Signed by authority of the Secretary of State for Business, Energy and Industrial Strategy

Gareth Leigh

Head of Energy Infrastructure Planning

Department for Business, Energy and Industrial Strategy

16th September 2021

EXPLANATORY NOTE

(This note is not part of the Order)

This Order amends the North Killingholme (Generating Station) Order 2014, a development consent order under the Planning Act 2008, following an application made in accordance with the Infrastructure Planning (Changes to, and Revocation of, Development Consent Orders) Regulations 2011 for a non-material change under paragraph 2 of Schedule 6 to the Planning Act 2008. This Order extends the commencement/implementation period by five years.
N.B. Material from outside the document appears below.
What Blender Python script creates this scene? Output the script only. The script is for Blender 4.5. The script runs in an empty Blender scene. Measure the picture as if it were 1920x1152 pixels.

It also updates provisions associated with carbon capture, inserts a replacement works plan and substitutes a new updated feasibility study in respect of carbon capture.

(1)

2008 c. 29. Paragraph 2 was amended by paragraph 4 of Schedule 8 to the Marine and Coastal Access Act 2009 (c. 23), by paragraphs 1 and 72 of Schedule 13 to the Localism Act 2011 (c. 20), and by section 28 of the Infrastructure Act 2015 (c. 7). There are other amendments to the Act that are not relevant to this Order.

(2)

S.I. 2011/2055, as amended by S.I. 2012/635, S.I. 2015/760 and S.I. 2020/1534. There are other amendments to the instrument that are not relevant to this Order.

(3)

S.I. 2014/2434, as amended by S.I. 2015/1829.